● SET EXERCISE: Copy the first line of the material below and every later line through the line containing "dormer(-9.75,.5,1.5); dormer(-3.16,.95,1.1); dormer(.1,.98,.98);", without any other output.

======

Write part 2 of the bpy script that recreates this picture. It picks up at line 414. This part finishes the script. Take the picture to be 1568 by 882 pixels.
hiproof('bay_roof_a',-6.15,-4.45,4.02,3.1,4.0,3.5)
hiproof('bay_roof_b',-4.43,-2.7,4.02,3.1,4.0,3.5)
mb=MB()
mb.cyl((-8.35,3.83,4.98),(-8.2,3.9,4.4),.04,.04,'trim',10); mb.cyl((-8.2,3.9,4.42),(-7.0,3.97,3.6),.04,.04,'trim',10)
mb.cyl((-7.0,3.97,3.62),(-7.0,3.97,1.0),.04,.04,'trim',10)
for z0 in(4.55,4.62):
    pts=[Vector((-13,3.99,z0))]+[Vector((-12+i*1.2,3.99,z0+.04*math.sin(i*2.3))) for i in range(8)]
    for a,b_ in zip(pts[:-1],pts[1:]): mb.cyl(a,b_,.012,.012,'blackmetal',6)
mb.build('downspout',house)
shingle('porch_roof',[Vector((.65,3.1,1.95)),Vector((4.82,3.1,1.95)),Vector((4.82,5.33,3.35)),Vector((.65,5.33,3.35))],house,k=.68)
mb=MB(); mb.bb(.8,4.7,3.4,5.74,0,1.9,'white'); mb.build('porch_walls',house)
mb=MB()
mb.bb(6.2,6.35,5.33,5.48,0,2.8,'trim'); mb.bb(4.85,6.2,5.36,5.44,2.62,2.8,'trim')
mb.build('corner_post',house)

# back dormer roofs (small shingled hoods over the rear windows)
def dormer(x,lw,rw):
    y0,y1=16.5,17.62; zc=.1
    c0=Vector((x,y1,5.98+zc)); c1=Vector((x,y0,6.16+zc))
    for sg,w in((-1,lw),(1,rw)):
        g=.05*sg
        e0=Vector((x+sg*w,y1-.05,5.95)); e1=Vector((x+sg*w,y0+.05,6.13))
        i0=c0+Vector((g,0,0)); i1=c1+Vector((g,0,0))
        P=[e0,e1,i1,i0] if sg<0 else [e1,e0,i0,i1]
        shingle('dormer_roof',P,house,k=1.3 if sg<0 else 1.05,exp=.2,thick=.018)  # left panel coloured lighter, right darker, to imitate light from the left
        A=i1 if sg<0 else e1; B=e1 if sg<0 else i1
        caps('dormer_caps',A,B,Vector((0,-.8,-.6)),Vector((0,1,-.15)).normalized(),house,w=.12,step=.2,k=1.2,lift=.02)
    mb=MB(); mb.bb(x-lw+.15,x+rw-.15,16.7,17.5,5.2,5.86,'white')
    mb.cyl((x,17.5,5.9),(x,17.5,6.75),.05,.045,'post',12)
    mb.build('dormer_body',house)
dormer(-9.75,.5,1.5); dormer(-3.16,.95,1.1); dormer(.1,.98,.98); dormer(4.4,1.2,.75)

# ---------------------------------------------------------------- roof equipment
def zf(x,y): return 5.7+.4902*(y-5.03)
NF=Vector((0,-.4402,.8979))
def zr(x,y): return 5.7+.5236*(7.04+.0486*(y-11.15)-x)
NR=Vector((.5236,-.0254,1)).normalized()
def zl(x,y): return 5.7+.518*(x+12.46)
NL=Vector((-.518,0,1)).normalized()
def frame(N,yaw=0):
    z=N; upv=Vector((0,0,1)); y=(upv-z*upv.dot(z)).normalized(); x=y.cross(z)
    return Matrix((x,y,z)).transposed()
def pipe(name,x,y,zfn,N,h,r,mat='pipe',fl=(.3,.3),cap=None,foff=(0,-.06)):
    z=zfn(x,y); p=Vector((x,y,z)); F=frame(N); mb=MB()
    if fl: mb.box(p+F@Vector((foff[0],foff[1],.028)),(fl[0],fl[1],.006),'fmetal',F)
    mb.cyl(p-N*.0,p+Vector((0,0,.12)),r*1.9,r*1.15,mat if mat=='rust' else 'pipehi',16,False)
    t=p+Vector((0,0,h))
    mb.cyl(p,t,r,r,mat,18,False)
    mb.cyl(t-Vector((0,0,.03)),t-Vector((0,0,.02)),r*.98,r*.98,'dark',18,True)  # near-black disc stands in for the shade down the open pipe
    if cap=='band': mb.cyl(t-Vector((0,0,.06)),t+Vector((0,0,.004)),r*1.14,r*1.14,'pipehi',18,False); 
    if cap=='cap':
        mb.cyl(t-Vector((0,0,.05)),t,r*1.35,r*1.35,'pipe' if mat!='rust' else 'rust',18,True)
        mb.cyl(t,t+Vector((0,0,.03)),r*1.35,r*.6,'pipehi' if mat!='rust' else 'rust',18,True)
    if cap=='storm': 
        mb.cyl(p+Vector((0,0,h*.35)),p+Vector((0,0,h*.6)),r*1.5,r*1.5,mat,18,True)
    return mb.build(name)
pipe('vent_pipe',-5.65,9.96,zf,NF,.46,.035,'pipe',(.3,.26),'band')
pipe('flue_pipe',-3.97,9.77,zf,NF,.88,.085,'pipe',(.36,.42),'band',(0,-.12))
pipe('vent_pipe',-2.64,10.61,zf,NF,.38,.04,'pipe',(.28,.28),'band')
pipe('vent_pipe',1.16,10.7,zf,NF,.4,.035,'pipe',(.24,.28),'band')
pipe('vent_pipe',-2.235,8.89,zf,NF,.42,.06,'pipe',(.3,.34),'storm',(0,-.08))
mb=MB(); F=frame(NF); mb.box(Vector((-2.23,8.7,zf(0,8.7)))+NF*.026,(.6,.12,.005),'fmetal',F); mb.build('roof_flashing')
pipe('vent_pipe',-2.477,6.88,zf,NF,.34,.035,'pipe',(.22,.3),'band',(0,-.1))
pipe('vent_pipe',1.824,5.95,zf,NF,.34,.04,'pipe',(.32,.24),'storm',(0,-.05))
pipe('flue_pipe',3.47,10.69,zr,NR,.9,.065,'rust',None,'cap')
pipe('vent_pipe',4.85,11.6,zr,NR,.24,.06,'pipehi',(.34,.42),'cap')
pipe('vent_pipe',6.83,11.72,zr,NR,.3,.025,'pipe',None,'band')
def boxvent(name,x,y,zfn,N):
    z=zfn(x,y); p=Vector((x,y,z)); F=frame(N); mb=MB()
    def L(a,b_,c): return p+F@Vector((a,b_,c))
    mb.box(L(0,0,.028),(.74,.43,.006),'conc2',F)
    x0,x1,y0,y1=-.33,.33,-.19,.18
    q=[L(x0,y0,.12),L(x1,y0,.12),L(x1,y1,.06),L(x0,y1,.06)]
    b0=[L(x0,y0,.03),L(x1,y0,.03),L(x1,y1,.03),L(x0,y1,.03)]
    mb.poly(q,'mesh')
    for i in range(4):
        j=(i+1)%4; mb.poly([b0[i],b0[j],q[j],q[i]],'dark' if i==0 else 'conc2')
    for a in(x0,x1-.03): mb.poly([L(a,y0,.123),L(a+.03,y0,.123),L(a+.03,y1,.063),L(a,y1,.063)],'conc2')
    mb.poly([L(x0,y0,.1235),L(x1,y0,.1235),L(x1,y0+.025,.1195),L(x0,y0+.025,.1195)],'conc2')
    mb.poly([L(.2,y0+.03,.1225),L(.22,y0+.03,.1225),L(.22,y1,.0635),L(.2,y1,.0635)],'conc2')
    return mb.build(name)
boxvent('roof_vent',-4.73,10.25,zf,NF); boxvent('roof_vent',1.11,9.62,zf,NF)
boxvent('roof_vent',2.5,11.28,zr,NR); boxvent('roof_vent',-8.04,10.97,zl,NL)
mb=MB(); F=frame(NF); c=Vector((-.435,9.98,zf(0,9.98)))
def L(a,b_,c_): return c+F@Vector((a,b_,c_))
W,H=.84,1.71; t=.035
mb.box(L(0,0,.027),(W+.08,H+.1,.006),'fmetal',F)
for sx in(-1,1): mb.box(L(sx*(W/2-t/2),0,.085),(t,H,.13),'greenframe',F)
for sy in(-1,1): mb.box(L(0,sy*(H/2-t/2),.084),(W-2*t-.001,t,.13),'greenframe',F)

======

● RESPONSE FOR THIS EXERCISE:
Write part 2 of the bpy script that recreates this picture. It picks up at line 414. This part finishes the script. Take the picture to be 1568 by 882 pixels.
hiproof('bay_roof_a',-6.15,-4.45,4.02,3.1,4.0,3.5)
hiproof('bay_roof_b',-4.43,-2.7,4.02,3.1,4.0,3.5)
mb=MB()
mb.cyl((-8.35,3.83,4.98),(-8.2,3.9,4.4),.04,.04,'trim',10); mb.cyl((-8.2,3.9,4.42),(-7.0,3.97,3.6),.04,.04,'trim',10)
mb.cyl((-7.0,3.97,3.62),(-7.0,3.97,1.0),.04,.04,'trim',10)
for z0 in(4.55,4.62):
    pts=[Vector((-13,3.99,z0))]+[Vector((-12+i*1.2,3.99,z0+.04*math.sin(i*2.3))) for i in range(8)]
    for a,b_ in zip(pts[:-1],pts[1:]): mb.cyl(a,b_,.012,.012,'blackmetal',6)
mb.build('downspout',house)
shingle('porch_roof',[Vector((.65,3.1,1.95)),Vector((4.82,3.1,1.95)),Vector((4.82,5.33,3.35)),Vector((.65,5.33,3.35))],house,k=.68)
mb=MB(); mb.bb(.8,4.7,3.4,5.74,0,1.9,'white'); mb.build('porch_walls',house)
mb=MB()
mb.bb(6.2,6.35,5.33,5.48,0,2.8,'trim'); mb.bb(4.85,6.2,5.36,5.44,2.62,2.8,'trim')
mb.build('corner_post',house)

# back dormer roofs (small shingled hoods over the rear windows)
def dormer(x,lw,rw):
    y0,y1=16.5,17.62; zc=.1
    c0=Vector((x,y1,5.98+zc)); c1=Vector((x,y0,6.16+zc))
    for sg,w in((-1,lw),(1,rw)):
        g=.05*sg
        e0=Vector((x+sg*w,y1-.05,5.95)); e1=Vector((x+sg*w,y0+.05,6.13))
        i0=c0+Vector((g,0,0)); i1=c1+Vector((g,0,0))
        P=[e0,e1,i1,i0] if sg<0 else [e1,e0,i0,i1]
        shingle('dormer_roof',P,house,k=1.3 if sg<0 else 1.05,exp=.2,thick=.018)  # left panel coloured lighter, right darker, to imitate light from the left
        A=i1 if sg<0 else e1; B=e1 if sg<0 else i1
        caps('dormer_caps',A,B,Vector((0,-.8,-.6)),Vector((0,1,-.15)).normalized(),house,w=.12,step=.2,k=1.2,lift=.02)
    mb=MB(); mb.bb(x-lw+.15,x+rw-.15,16.7,17.5,5.2,5.86,'white')
    mb.cyl((x,17.5,5.9),(x,17.5,6.75),.05,.045,'post',12)
    mb.build('dormer_body',house)
dormer(-9.75,.5,1.5); dormer(-3.16,.95,1.1); dormer(.1,.98,.98); dormer(4.4,1.2,.75)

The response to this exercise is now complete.